Die achte Statue wurde nach einer hochverehrten Statue Je Tsongkhapas benannt, die auf geheimnisvolle Art und Weise aus Tibet verschwand. Reine Praktizierende mit Hellsicht erkannten, daß sich die Statue in ein anderes, weit entferntes Land begeben hatte, wo der Boden mit Diamanten bestreut war und Sprache und Sitten vollkommen anders waren. Sie erkannten auch, daß die Statue den Menschen in jenem Land von Nutzen war, und beschlossen deshalb, eine weitere, ihr ähnliche Statue anzufertigen; sie nannten sie «Die Ehrwürdige, die in ein anderes Land ging».

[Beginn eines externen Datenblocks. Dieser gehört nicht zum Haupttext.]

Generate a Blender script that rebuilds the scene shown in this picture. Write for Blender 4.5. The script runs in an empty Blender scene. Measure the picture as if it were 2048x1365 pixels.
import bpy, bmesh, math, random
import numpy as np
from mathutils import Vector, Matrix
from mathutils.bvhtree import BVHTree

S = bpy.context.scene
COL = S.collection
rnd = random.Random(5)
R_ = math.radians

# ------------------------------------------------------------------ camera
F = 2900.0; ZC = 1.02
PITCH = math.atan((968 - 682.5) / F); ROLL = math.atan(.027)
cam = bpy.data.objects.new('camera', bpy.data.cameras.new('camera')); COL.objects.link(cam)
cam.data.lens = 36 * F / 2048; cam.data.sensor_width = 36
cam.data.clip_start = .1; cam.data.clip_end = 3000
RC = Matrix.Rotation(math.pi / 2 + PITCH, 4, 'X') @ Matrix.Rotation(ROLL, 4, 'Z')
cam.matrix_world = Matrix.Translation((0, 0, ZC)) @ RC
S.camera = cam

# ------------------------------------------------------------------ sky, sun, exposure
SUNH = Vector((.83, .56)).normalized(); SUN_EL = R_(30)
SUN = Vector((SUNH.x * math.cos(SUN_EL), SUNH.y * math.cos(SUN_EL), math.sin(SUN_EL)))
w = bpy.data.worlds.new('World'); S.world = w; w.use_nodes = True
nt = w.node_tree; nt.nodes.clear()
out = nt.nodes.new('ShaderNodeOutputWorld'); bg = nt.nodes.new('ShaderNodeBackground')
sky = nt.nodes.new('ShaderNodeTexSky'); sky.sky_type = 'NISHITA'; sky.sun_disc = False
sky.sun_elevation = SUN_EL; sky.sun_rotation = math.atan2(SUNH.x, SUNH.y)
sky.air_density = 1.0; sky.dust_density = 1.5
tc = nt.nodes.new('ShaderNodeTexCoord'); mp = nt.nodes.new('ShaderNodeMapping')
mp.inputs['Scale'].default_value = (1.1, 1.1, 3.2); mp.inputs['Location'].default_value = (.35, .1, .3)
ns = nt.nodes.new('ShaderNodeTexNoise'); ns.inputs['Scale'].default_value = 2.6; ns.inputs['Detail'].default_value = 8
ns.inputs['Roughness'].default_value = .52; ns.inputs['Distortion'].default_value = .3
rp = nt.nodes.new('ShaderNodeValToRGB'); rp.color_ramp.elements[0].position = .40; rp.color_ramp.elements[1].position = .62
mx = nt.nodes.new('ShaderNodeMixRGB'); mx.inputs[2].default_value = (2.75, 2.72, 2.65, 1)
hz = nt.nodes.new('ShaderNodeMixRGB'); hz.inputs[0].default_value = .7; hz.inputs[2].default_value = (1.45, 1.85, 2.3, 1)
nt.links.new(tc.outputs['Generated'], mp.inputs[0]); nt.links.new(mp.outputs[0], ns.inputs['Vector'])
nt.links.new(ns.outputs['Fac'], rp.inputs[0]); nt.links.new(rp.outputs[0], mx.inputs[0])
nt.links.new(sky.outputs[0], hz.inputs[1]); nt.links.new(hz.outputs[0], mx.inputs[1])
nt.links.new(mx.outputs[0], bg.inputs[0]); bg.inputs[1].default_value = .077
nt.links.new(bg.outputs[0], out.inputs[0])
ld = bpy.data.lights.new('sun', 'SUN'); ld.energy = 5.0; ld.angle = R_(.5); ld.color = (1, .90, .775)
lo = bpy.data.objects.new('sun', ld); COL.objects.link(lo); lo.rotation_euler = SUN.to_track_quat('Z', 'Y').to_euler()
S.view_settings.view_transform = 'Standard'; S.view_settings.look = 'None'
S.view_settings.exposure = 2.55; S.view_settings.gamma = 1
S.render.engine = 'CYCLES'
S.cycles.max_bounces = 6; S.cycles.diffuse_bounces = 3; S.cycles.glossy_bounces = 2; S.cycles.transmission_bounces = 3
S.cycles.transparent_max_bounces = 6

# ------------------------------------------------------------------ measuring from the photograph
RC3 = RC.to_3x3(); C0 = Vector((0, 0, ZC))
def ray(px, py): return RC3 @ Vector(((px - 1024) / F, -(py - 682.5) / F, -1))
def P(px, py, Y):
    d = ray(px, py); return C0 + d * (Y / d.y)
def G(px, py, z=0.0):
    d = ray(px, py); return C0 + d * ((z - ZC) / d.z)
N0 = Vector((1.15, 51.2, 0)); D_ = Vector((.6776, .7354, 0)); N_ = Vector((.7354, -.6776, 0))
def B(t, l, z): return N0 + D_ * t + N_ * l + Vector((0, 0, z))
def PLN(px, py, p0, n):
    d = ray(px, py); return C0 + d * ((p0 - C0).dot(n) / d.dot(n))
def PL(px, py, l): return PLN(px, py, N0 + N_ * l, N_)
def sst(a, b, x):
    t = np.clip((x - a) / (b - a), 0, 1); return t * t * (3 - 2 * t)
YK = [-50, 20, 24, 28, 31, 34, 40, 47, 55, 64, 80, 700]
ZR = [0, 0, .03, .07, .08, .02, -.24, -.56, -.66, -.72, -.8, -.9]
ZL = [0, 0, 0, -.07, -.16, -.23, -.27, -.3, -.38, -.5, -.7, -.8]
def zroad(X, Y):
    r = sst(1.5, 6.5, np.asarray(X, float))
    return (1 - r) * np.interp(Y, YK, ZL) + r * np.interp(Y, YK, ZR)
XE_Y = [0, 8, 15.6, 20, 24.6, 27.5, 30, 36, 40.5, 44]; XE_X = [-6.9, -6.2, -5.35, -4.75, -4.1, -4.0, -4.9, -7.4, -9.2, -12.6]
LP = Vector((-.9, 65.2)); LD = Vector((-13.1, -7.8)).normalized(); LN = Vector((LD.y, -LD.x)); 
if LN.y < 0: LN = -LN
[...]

Wunder wie diese sind nicht auf frühere Zeiten beschränkt. Auch heute noch gibt es viele Statuen und andere Darstellungen Je Tsongkhapas, die besondere Qualitäten besitzen. Als ich mich im Kloster Sera in Tibet aufhielt, war ich zum Beispiel gut bekannt mit einem Geshe namens Geshe Jatse. Als dieser seine Geshe-Schulung beendet hatte, zog er sich in eine Berghöhle zurück, um in Abgeschiedenheit zu meditieren. Er blieb für den Rest seines Lebens dort und lebte genau wie Milarepa. Als er starb, gingen seine zahlreichen Schüler gemeinsam mit vielen Zuschauern zur Höhle, um ihm die letzte Ehre zu erweisen. Zu ihrem Erstaunen sahen sie, daß der Je-Tsongkhapa-Statue Geshe Jatses Zähne und Haare gewachsen waren. Ich hörte diese Erzählung direkt von diesen Schülern, die ich zum Teil gut kannte.
Mein erster Philosophielehrer am Kloster Ngamring Jampaling hieß Geshe Palden. Geshe Palden machte einmal ein langes Annäherungs-Retreat über Je Tsongkhapa, bei dem er Migtsema-Gebete zählte. Am Ende seines Retreats erschien ein Bild Je Tsongkhapas auf einer der Perlen seiner Mala. Er zeigte es mir, und ich konnte die Abbildung ganz deutlich sehen.
Es gibt noch viele andere Geschichten wie diese, die uns zeigen, daß auch in diesen unreinen Zeiten vertrauensvolle Praktizierende unablässig Segnungen von Je Tsongkhapa empfangen können.